(1.) The present petition has been preferred by the petitioner challenging the Award dated 09.03.2021 passed by the learned Arbitrator in Case Ref. No. 3005/2018, titled as "M/s Dalmia Cement (Bharat) Limited Vs. M/s Kanodia Infratech Limited " on the ground that the learned Arbitrator lacked inherent jurisdiction to entertain and try the disputes being unilaterally appointed by the respondent, which is contrary to the settled proposition of law.
(2.) Petitioner- M/s Kanodia Infratech Limited, a company incorporated under the provisions of Companies Act, is involved in the business of producing, grinding, blending, manufacturing, finishing, packaging, repacking, mixing, grading, supply of Portland cement and Portland Pozzolona cement. Respondent- M/s Dalmia Cement (Bharat) Limited is also in the business of manufacturing and marketing of cement.
(3.) According to petitioner, the parties to the present petition entered into a Memorandum of Understanding dated 13.12.2016 for use of cement griding plant at village Kurari, Distt. Kaimur (Bhabhua), Bihar by the respondent for conversion of clinker into cement at an agreed rate of conversion and further purchase of the plant itself by the respondent through a Share Purchase Agreement, in terms enumerated in Clause-12 thereof. In furtherance thereto, detailed discussions between the parties took place with regard to legal, financial and technical aspects and after due diligence, respondent vide its email dated 15.02.2017 shared a draft of Share Purchase Agreement and thereby, parties were ad idem on the sale of the said plant through purchase of entire shareholding of the petitioner. Finally, respondent made an offer to take over the share holding of the petitioner in the said plant at a price of Rs.250 crores plus tax implications on the purchase, which is said to have been accepted by the petitioner.

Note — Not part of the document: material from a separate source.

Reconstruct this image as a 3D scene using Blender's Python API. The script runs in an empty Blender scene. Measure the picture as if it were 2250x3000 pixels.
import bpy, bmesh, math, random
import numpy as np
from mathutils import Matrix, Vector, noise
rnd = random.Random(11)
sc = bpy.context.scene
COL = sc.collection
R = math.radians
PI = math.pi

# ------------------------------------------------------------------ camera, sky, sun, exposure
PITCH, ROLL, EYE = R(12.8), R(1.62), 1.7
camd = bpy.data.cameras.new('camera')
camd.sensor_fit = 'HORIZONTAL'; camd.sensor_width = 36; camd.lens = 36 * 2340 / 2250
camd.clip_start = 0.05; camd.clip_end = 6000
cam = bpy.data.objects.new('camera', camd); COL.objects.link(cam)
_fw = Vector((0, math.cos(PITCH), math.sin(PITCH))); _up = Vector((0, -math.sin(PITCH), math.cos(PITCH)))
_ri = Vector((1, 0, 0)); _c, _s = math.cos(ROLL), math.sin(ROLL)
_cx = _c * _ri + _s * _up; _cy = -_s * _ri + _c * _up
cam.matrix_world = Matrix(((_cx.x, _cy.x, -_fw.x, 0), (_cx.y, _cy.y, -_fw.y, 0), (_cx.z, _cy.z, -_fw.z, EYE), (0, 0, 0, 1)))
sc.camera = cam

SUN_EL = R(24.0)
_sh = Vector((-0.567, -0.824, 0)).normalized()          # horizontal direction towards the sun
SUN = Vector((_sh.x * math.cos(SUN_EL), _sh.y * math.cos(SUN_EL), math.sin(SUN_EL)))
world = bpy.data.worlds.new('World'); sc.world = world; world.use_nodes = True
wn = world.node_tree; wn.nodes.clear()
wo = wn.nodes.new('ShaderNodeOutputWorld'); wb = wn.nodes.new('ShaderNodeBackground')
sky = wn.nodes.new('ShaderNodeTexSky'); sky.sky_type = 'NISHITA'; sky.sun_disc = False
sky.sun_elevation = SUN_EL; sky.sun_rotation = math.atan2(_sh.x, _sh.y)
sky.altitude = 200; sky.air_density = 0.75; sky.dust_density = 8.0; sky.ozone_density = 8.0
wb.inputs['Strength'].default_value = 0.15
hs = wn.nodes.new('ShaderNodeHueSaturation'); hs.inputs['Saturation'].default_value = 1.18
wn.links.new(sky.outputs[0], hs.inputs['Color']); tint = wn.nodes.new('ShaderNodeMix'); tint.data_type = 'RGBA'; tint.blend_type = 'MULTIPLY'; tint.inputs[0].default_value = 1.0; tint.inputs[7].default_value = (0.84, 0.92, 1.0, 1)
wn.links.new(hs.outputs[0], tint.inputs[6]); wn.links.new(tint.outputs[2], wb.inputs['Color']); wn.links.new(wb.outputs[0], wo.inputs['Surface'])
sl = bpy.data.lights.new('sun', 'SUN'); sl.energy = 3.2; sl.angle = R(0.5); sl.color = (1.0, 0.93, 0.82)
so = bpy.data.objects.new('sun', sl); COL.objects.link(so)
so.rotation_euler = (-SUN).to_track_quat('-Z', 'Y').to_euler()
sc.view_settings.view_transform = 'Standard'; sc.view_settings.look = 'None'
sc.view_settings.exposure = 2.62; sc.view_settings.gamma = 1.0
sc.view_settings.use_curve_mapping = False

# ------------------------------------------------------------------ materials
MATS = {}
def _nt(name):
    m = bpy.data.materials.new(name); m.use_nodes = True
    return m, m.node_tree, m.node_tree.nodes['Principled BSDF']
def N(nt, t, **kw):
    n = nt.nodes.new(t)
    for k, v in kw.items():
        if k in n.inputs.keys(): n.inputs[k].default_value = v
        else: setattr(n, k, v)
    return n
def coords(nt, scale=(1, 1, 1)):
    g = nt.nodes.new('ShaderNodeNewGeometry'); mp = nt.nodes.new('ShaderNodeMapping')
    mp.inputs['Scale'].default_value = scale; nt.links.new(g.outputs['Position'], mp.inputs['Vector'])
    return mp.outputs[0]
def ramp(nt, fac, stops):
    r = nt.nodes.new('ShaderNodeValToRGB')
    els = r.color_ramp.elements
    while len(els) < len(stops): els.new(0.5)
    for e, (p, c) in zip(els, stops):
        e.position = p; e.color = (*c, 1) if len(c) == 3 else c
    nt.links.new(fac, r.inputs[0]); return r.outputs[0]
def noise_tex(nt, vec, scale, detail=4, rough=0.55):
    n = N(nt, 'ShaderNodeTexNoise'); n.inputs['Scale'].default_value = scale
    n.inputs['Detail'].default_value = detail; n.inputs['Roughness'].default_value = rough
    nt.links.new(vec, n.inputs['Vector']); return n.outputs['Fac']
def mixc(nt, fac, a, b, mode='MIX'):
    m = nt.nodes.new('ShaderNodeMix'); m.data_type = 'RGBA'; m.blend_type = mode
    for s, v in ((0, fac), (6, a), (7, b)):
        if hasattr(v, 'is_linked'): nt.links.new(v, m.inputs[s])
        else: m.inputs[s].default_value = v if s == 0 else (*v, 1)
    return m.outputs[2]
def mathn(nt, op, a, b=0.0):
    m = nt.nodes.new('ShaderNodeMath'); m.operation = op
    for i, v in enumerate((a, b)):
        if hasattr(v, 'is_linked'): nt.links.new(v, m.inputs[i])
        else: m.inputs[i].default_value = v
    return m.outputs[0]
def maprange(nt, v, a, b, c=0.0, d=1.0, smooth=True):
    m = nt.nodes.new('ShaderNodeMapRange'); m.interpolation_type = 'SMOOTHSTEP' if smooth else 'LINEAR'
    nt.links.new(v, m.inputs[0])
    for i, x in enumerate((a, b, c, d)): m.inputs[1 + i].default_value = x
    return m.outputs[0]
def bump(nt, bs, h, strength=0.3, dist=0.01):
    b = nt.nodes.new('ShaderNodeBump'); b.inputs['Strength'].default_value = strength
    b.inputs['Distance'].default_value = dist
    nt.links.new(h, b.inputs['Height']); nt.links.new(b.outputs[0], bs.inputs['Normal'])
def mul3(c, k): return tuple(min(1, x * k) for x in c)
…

According to petitioner, in addition to above, the petitioner was also liable to release of VAT incentives offered by the State of Bihar, which were to accrue to the respondent upon eventual purchase of the plant. However, since the State Government took longer than expected to release the VAT incentives, the respondent deferred the execution of the proposed Share Purchase Agreement till the first instalment of VAT incentive was received. It was therefore agreed between the parties that the respondent shall operate the said plant till the time VAT incentives are released and thereafter, shall acquire the shareholding of the company and stationed its employees at the said plant from February, 2017.